IF you find yourself sitting in Memorial Hall this week, waiting for inspiration on a Byzantine history exam, recite this eight-word incantation:
The beauty of exams is that they end.
Of course, such advice won't accomplish anything in particular. It's not efficacious just true. But once exams do end. after you've dotted the last i and left your pride on question 3, wait for that remarkable neurological phenomenon that occurs in every undergraduate.
Call it the Great Purge.
Don't think you're immune; no one is. It's rather capricious, this academic anemia. The more you study, the more you forget afterwards.
So before I fall victim to the trauma of exams and the subsequent housecleaning upstairs, I've decided to sort out a few random thoughts. In a week or two, they might be gone, swept out with the major battles at Constantinople.
Squelch the Liberals' Boutique
President Bush scheduled the Panama invasion for December 20, the day after the Crimson editorial staff had packed up and vacated to the farthest corners of the liberal world for the holidays.
Coincidence? I don't think so. The last thing Mr. Bush needed, of course, was a fiery diatribe from the crowd at 14 Plympton St. to take all the gratification out of it.
The Wisdom of Ronald
Listening to the radio can indeed be an edifying experience. During an interview with a CBS syndicate, former president Ronald W. Reagan recalled the assassination attempt on his life by John Hinckley, Jr., and proclaimed Hinckley "not on a normal basis."
This is the same gentleman who brought us, ten years ago, the meaningful "are you better off now than you were four years ago?" and the bottom line "Mr. Gorbachev, tear down this wall!"

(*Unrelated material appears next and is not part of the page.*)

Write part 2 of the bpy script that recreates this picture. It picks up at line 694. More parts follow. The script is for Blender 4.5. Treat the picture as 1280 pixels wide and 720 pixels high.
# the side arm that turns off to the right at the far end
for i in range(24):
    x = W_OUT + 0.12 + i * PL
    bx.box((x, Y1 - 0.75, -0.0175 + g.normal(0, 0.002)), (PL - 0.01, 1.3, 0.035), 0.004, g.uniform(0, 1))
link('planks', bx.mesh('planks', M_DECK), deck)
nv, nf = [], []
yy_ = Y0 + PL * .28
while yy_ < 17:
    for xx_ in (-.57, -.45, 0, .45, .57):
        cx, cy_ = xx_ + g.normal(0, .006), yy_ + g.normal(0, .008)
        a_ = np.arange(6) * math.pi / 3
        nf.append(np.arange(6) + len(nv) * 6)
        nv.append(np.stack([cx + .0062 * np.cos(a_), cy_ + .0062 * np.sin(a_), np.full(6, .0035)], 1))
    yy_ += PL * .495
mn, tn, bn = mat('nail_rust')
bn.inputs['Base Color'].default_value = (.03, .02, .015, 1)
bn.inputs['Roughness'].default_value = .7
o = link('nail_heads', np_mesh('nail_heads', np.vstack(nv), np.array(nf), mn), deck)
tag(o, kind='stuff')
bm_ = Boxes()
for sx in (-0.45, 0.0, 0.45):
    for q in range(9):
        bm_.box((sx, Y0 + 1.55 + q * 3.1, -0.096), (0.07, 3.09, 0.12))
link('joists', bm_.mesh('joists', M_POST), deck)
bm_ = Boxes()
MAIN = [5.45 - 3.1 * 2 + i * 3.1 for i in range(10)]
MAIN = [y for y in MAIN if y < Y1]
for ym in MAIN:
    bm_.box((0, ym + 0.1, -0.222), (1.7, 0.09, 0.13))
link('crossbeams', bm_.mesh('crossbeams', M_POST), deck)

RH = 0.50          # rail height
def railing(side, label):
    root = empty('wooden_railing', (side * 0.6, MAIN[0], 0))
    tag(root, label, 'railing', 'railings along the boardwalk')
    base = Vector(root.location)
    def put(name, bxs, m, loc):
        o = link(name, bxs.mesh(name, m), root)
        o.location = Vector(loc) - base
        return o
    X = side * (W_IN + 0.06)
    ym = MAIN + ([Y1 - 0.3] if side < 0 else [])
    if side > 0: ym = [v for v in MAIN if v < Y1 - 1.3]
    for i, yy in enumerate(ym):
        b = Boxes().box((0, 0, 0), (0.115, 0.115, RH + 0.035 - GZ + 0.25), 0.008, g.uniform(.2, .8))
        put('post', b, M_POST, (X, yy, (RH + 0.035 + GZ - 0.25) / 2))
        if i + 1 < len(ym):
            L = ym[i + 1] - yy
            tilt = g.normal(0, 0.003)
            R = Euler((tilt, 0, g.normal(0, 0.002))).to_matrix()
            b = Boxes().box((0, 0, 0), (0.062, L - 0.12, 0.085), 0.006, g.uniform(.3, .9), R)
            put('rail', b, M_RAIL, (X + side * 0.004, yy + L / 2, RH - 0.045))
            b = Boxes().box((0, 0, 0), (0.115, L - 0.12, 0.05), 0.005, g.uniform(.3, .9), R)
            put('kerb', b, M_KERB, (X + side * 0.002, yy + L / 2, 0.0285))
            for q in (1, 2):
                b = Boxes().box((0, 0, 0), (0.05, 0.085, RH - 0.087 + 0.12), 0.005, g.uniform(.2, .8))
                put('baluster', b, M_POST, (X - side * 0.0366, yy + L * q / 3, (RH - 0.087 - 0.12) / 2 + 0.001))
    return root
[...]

Is it an illusion, or is the Reagan rhetoric losing its profundity?
Don't Hold Your Breath
I've been waiting a long time--going on three years now--for a one semester introductory economics course. After surveying the course supplement for next term, I see I'll have to keep on waiting.
The Ec Department must believe that everyone who has a semester's worth of interest in economics must have two semester's worth. That leaves those of us off the Merrill Lynch track without an alternative. Take two semesters or take a hike.
If only it followed the lead of our Physics Department, which has four introductory courses ranging from one to three semesters, plus a fifth, accelerated sequence.
Marx My Words
Just how fast are things happening in Eastern Europe? Here's an example:
Two years ago, I took a one semester class on international communism. At the conclusion of the course, the section leader thanked us all for enrolling and predicted that within a few years, the course would have to be expanded to a full year to accommodate decades more of communist history. That was 1987.
Recently, Czechoslovak universities jettisoned their requirements in Marxist theory. Meanwhile, communist regimes and parties in Europe wobbled, fell and even renamed themselves. That was 1989.
The Proper Sin-Tax
Harvard's own Albert Gore, Jr. '69 has done a commendable (but politically naive) deed by wrapping himself not in a flag, but in a non-biodegradable plastic bag. As Mr. Environment, Gore may never get himself elected above the Senate, but at least he's gutsy enough to choose a worthwhile cause.
Now as long as our altruistic Mr. Gore has selflessly adopted the role of our collective conscience on the environment issue, perhaps he'd like to take up a related cause: smoking.
The issue is not as politically suicidal (pun intended) as it once was, and not as extreme either. A complete ban on all indoor public smoking is certainly not a fringe issue, although admittedly it still could cost more votes than it would gain. But an anti-smoking cause would sure fit nicely with his overall crusade.
It's quite a shame that plastic bags and charred lungs aren't as attention grabbing as stars and stripes. They certainly do seem a lot-more important.